◆ **Prompt**
Quote, without change, all of the lines that follow.

◆ **Information provided**
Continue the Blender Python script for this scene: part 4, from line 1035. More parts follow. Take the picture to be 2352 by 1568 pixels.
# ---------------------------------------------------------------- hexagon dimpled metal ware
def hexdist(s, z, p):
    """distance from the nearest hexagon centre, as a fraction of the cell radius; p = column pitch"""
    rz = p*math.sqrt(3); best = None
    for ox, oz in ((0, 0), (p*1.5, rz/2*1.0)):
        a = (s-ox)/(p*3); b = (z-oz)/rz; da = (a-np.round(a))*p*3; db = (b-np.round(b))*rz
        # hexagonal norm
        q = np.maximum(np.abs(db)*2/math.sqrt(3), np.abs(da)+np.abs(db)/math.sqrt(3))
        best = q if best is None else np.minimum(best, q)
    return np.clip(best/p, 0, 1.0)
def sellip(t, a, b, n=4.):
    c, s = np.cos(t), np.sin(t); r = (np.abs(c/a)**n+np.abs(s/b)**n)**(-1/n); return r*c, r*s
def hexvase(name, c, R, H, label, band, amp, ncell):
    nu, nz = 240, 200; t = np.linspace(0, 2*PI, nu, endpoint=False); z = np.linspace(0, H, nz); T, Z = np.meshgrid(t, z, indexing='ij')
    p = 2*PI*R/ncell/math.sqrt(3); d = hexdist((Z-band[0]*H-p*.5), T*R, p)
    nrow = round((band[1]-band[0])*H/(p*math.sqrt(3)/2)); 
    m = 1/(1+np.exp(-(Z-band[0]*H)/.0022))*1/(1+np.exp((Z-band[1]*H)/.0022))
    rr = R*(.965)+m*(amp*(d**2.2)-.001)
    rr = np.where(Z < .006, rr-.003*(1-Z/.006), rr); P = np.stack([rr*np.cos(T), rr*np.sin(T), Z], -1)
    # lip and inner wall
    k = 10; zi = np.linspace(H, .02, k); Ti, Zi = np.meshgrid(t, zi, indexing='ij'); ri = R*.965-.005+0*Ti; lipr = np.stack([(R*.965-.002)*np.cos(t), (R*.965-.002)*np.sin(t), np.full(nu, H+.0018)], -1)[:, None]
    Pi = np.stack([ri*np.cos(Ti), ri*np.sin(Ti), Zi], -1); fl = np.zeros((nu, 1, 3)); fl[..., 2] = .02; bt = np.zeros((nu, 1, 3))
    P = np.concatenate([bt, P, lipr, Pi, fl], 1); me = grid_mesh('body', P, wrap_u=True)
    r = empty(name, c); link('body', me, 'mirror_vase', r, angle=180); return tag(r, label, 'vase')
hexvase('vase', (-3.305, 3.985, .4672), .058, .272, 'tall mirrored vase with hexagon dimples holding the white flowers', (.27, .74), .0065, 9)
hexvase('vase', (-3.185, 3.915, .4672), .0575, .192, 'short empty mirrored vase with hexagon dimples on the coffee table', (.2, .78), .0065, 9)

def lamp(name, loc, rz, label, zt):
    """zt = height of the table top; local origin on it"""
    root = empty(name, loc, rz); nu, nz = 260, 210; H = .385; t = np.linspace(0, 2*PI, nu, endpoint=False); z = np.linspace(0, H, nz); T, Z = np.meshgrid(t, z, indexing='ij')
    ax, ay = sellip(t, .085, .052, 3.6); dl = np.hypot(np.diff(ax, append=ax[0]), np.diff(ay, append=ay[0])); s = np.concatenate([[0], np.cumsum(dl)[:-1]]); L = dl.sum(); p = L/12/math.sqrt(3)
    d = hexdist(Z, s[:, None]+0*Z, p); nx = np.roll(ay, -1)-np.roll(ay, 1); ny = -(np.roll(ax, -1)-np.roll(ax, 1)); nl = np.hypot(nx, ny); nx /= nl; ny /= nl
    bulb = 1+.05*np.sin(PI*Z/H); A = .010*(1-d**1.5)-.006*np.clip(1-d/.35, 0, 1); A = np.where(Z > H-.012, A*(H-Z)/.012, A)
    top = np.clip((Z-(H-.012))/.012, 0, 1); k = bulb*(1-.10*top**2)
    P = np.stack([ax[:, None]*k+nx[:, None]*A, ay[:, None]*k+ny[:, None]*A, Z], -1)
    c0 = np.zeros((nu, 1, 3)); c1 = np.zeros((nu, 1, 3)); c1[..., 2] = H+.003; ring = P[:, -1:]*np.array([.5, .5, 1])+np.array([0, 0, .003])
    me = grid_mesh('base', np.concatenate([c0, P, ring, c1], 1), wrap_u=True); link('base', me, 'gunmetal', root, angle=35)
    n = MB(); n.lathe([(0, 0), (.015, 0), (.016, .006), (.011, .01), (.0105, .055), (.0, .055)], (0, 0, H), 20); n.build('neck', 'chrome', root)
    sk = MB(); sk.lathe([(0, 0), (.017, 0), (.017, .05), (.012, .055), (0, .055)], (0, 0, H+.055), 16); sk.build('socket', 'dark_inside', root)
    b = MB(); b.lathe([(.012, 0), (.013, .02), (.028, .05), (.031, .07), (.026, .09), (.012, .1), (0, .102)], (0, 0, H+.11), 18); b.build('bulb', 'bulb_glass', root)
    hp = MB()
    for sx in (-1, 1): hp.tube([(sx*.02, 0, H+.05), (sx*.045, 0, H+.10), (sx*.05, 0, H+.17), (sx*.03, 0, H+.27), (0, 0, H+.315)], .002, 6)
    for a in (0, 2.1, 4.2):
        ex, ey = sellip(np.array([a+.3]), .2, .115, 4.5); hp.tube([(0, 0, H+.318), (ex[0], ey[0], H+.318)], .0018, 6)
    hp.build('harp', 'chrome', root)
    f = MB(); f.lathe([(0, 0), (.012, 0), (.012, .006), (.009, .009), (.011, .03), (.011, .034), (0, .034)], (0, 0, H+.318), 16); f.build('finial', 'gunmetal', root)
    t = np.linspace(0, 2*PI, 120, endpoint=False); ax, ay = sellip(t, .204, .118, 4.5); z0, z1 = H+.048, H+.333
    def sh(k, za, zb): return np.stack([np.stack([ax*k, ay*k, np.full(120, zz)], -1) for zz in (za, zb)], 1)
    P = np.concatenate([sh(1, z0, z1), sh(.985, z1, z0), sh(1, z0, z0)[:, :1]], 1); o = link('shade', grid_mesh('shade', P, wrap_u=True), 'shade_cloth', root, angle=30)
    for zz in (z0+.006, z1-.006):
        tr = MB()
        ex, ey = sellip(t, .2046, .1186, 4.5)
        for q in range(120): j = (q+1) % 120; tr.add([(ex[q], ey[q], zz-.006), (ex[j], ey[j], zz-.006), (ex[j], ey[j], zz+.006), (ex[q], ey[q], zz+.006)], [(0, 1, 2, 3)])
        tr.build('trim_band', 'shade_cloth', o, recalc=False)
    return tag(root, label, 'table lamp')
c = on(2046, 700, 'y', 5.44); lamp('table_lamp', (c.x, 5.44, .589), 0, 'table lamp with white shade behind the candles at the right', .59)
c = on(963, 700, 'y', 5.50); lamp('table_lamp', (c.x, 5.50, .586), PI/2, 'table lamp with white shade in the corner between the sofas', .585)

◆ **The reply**
Continue the Blender Python script for this scene: part 4, from line 1035. More parts follow. Take the picture to be 2352 by 1568 pixels.
# ---------------------------------------------------------------- hexagon dimpled metal ware
def hexdist(s, z, p):
    """distance from the nearest hexagon centre, as a fraction of the cell radius; p = column pitch"""
    rz = p*math.sqrt(3); best = None
    for ox, oz in ((0, 0), (p*1.5, rz/2*1.0)):
        a = (s-ox)/(p*3); b = (z-oz)/rz; da = (a-np.round(a))*p*3; db = (b-np.round(b))*rz
        # hexagonal norm
        q = np.maximum(np.abs(db)*2/math.sqrt(3), np.abs(da)+np.abs(db)/math.sqrt(3))
        best = q if best is None else np.minimum(best, q)
    return np.clip(best/p, 0, 1.0)
def sellip(t, a, b, n=4.):
    c, s = np.cos(t), np.sin(t); r = (np.abs(c/a)**n+np.abs(s/b)**n)**(-1/n); return r*c, r*s
def hexvase(name, c, R, H, label, band, amp, ncell):
    nu, nz = 240, 200; t = np.linspace(0, 2*PI, nu, endpoint=False); z = np.linspace(0, H, nz); T, Z = np.meshgrid(t, z, indexing='ij')
    p = 2*PI*R/ncell/math.sqrt(3); d = hexdist((Z-band[0]*H-p*.5), T*R, p)
    nrow = round((band[1]-band[0])*H/(p*math.sqrt(3)/2)); 
    m = 1/(1+np.exp(-(Z-band[0]*H)/.0022))*1/(1+np.exp((Z-band[1]*H)/.0022))
    rr = R*(.965)+m*(amp*(d**2.2)-.001)
    rr = np.where(Z < .006, rr-.003*(1-Z/.006), rr); P = np.stack([rr*np.cos(T), rr*np.sin(T), Z], -1)
    # lip and inner wall
    k = 10; zi = np.linspace(H, .02, k); Ti, Zi = np.meshgrid(t, zi, indexing='ij'); ri = R*.965-.005+0*Ti; lipr = np.stack([(R*.965-.002)*np.cos(t), (R*.965-.002)*np.sin(t), np.full(nu, H+.0018)], -1)[:, None]
    Pi = np.stack([ri*np.cos(Ti), ri*np.sin(Ti), Zi], -1); fl = np.zeros((nu, 1, 3)); fl[..., 2] = .02; bt = np.zeros((nu, 1, 3))
    P = np.concatenate([bt, P, lipr, Pi, fl], 1); me = grid_mesh('body', P, wrap_u=True)
    r = empty(name, c); link('body', me, 'mirror_vase', r, angle=180); return tag(r, label, 'vase')
hexvase('vase', (-3.305, 3.985, .4672), .058, .272, 'tall mirrored vase with hexagon dimples holding the white flowers', (.27, .74), .0065, 9)
hexvase('vase', (-3.185, 3.915, .4672), .0575, .192, 'short empty mirrored vase with hexagon dimples on the coffee table', (.2, .78), .0065, 9)

def lamp(name, loc, rz, label, zt):
    """zt = height of the table top; local origin on it"""
    root = empty(name, loc, rz); nu, nz = 260, 210; H = .385; t = np.linspace(0, 2*PI, nu, endpoint=False); z = np.linspace(0, H, nz); T, Z = np.meshgrid(t, z, indexing='ij')
    ax, ay = sellip(t, .085, .052, 3.6); dl = np.hypot(np.diff(ax, append=ax[0]), np.diff(ay, append=ay[0])); s = np.concatenate([[0], np.cumsum(dl)[:-1]]); L = dl.sum(); p = L/12/math.sqrt(3)
    d = hexdist(Z, s[:, None]+0*Z, p); nx = np.roll(ay, -1)-np.roll(ay, 1); ny = -(np.roll(ax, -1)-np.roll(ax, 1)); nl = np.hypot(nx, ny); nx /= nl; ny /= nl
    bulb = 1+.05*np.sin(PI*Z/H); A = .010*(1-d**1.5)-.006*np.clip(1-d/.35, 0, 1); A = np.where(Z > H-.012, A*(H-Z)/.012, A)
    top = np.clip((Z-(H-.012))/.012, 0, 1); k = bulb*(1-.10*top**2)
    P = np.stack([ax[:, None]*k+nx[:, None]*A, ay[:, None]*k+ny[:, None]*A, Z], -1)
    c0 = np.zeros((nu, 1, 3)); c1 = np.zeros((nu, 1, 3)); c1[..., 2] = H+.003; ring = P[:, -1:]*np.array([.5, .5, 1])+np.array([0, 0, .003])
    me = grid_mesh('base', np.concatenate([c0, P, ring, c1], 1), wrap_u=True); link('base', me, 'gunmetal', root, angle=35)
    n = MB(); n.lathe([(0, 0), (.015, 0), (.016, .006), (.011, .01), (.0105, .055), (.0, .055)], (0, 0, H), 20); n.build('neck', 'chrome', root)
    sk = MB(); sk.lathe([(0, 0), (.017, 0), (.017, .05), (.012, .055), (0, .055)], (0, 0, H+.055), 16); sk.build('socket', 'dark_inside', root)
    b = MB(); b.lathe([(.012, 0), (.013, .02), (.028, .05), (.031, .07), (.026, .09), (.012, .1), (0, .102)], (0, 0, H+.11), 18); b.build('bulb', 'bulb_glass', root)
    hp = MB()
    for sx in (-1, 1): hp.tube([(sx*.02, 0, H+.05), (sx*.045, 0, H+.10), (sx*.05, 0, H+.17), (sx*.03, 0, H+.27), (0, 0, H+.315)], .002, 6)
    for a in (0, 2.1, 4.2):
        ex, ey = sellip(np.array([a+.3]), .2, .115, 4.5); hp.tube([(0, 0, H+.318), (ex[0], ey[0], H+.318)], .0018, 6)
    hp.build('harp', 'chrome', root)
    f = MB(); f.lathe([(0, 0), (.012, 0), (.012, .006), (.009, .009), (.011, .03), (.011, .034), (0, .034)], (0, 0, H+.318), 16); f.build('finial', 'gunmetal', root)
    t = np.linspace(0, 2*PI, 120, endpoint=False); ax, ay = sellip(t, .204, .118, 4.5); z0, z1 = H+.048, H+.333
    def sh(k, za, zb): return np.stack([np.stack([ax*k, ay*k, np.full(120, zz)], -1) for zz in (za, zb)], 1)
    P = np.concatenate([sh(1, z0, z1), sh(.985, z1, z0), sh(1, z0, z0)[:, :1]], 1); o = link('shade', grid_mesh('shade', P, wrap_u=True), 'shade_cloth', root, angle=30)
    for zz in (z0+.006, z1-.006):
        tr = MB()
        ex, ey = sellip(t, .2046, .1186, 4.5)
        for q in range(120): j = (q+1) % 120; tr.add([(ex[q], ey[q], zz-.006), (ex[j], ey[j], zz-.006), (ex[j], ey[j], zz+.006), (ex[q], ey[q], zz+.006)], [(0, 1, 2, 3)])
        tr.build('trim_band', 'shade_cloth', o, recalc=False)
    return tag(root, label, 'table lamp')
c = on(2046, 700, 'y', 5.44); lamp('table_lamp', (c.x, 5.44, .589), 0, 'table lamp with white shade behind the candles at the right', .59)
c = on(963, 700, 'y', 5.50); lamp('table_lamp', (c.x, 5.50, .586), PI/2, 'table lamp with white shade in the corner between the sofas', .585)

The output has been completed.